> _Information provided_
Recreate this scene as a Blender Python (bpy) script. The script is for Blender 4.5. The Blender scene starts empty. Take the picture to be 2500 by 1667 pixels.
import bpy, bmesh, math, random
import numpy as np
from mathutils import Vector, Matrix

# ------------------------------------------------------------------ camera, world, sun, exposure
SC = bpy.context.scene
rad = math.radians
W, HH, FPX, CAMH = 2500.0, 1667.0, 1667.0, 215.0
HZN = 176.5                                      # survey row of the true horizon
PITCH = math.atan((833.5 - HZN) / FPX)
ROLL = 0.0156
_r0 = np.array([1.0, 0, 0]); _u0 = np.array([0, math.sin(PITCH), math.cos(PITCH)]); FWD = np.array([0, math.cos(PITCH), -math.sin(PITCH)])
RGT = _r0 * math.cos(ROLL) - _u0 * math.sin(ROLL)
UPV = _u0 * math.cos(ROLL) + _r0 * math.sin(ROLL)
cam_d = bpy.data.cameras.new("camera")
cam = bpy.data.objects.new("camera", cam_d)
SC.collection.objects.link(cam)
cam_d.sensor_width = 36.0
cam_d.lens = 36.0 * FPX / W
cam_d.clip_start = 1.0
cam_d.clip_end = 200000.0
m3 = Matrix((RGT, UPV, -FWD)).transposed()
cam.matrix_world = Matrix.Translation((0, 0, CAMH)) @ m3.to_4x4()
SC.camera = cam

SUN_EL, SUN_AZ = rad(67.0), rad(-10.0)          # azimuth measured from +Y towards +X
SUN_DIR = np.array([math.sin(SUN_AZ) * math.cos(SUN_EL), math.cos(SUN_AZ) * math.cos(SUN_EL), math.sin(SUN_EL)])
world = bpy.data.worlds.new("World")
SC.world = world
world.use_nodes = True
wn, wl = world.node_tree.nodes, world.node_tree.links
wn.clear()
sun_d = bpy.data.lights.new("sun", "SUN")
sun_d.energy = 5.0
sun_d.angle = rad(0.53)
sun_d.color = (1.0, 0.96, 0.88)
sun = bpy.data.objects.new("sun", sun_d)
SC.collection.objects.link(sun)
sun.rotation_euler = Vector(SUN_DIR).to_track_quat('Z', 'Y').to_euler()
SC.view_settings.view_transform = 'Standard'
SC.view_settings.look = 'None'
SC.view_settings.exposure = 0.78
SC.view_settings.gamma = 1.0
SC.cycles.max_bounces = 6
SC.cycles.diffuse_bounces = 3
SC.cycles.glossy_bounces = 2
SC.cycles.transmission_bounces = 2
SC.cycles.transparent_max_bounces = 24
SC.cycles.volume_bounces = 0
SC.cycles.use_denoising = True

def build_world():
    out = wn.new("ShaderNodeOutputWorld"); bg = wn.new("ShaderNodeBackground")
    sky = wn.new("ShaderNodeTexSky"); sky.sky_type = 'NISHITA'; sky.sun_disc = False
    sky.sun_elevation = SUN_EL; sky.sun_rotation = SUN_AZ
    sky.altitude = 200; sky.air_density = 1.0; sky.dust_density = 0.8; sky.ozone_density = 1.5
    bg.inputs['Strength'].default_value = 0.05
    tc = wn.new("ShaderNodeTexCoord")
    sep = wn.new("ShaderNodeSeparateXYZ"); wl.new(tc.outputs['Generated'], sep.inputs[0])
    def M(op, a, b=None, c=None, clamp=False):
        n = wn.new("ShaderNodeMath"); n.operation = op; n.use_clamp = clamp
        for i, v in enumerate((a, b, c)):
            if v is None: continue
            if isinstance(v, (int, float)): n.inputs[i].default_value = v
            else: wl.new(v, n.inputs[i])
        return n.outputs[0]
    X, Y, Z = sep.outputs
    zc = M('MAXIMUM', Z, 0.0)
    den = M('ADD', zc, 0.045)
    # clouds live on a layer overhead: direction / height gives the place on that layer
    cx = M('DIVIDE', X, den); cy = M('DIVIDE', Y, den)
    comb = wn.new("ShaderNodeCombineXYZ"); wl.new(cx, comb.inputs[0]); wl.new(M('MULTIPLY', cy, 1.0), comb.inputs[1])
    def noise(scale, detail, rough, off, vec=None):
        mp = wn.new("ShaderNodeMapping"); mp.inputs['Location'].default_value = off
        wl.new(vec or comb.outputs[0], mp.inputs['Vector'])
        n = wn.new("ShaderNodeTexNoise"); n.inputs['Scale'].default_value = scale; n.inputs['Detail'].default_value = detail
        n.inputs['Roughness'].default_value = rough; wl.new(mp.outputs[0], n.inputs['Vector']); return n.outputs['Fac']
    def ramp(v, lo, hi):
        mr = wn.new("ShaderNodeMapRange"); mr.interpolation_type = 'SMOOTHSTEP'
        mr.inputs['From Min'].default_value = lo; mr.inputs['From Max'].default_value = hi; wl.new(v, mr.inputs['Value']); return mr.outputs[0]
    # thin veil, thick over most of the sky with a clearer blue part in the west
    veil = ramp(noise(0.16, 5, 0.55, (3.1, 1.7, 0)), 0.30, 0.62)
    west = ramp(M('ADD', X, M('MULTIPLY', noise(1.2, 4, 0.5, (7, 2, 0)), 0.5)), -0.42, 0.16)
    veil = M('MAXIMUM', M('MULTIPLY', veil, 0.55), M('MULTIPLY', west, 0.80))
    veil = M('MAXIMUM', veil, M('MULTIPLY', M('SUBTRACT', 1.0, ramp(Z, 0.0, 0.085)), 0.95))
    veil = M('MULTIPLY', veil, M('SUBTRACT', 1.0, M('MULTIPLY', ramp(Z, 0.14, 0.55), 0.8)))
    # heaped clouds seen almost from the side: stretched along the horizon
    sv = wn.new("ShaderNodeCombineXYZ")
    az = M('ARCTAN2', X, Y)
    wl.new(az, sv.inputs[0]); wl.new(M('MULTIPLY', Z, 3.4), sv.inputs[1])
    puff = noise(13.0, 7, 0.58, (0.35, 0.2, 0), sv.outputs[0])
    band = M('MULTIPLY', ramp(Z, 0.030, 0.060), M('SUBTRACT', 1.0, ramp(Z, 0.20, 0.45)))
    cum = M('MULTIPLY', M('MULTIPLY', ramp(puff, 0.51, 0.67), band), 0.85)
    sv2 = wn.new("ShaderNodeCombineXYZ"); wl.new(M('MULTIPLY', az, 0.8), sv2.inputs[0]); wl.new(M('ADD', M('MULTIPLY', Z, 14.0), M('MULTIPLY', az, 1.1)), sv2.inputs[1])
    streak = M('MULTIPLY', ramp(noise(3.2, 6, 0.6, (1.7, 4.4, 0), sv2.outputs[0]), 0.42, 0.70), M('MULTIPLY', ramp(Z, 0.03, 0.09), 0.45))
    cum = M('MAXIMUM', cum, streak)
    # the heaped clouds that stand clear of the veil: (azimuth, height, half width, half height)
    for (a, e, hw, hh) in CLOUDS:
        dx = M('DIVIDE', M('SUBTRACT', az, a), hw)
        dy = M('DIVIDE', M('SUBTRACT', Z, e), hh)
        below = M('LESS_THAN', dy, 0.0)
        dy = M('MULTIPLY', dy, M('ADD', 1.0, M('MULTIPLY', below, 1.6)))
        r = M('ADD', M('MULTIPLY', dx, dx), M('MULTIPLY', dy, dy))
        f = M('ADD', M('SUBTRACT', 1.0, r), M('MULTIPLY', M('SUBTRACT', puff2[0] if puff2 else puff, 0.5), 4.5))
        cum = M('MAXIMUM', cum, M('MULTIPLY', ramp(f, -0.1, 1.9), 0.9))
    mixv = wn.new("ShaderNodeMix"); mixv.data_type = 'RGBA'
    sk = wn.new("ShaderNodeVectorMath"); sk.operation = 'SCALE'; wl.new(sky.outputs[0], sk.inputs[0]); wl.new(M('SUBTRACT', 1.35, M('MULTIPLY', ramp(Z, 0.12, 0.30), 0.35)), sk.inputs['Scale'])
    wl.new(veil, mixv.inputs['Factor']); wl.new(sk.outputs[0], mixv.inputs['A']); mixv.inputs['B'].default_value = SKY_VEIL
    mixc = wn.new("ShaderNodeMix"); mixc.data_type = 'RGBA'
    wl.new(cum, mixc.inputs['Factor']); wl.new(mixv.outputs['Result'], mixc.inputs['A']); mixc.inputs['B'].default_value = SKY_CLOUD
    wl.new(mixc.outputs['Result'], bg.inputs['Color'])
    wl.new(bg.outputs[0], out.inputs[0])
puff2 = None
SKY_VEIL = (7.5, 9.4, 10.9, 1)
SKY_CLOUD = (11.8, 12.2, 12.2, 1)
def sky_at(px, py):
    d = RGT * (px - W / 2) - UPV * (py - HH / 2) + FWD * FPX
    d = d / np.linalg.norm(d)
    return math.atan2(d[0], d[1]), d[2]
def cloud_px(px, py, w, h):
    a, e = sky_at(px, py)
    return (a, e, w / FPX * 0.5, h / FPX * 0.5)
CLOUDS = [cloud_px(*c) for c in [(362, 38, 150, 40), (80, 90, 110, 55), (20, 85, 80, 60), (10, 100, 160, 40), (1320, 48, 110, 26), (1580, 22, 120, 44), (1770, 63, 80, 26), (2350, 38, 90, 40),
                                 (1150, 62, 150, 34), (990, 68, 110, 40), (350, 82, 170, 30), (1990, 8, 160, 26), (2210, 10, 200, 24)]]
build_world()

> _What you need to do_
From the opening line of the data above through the line that contains "from mathutils import Vector, Matrix", please print each line as it stands and only those lines.

> _Problem solution_
Recreate this scene as a Blender Python (bpy) script. The script is for Blender 4.5. The Blender scene starts empty. Take the picture to be 2500 by 1667 pixels.
import bpy, bmesh, math, random
import numpy as np
from mathutils import Vector, Matrix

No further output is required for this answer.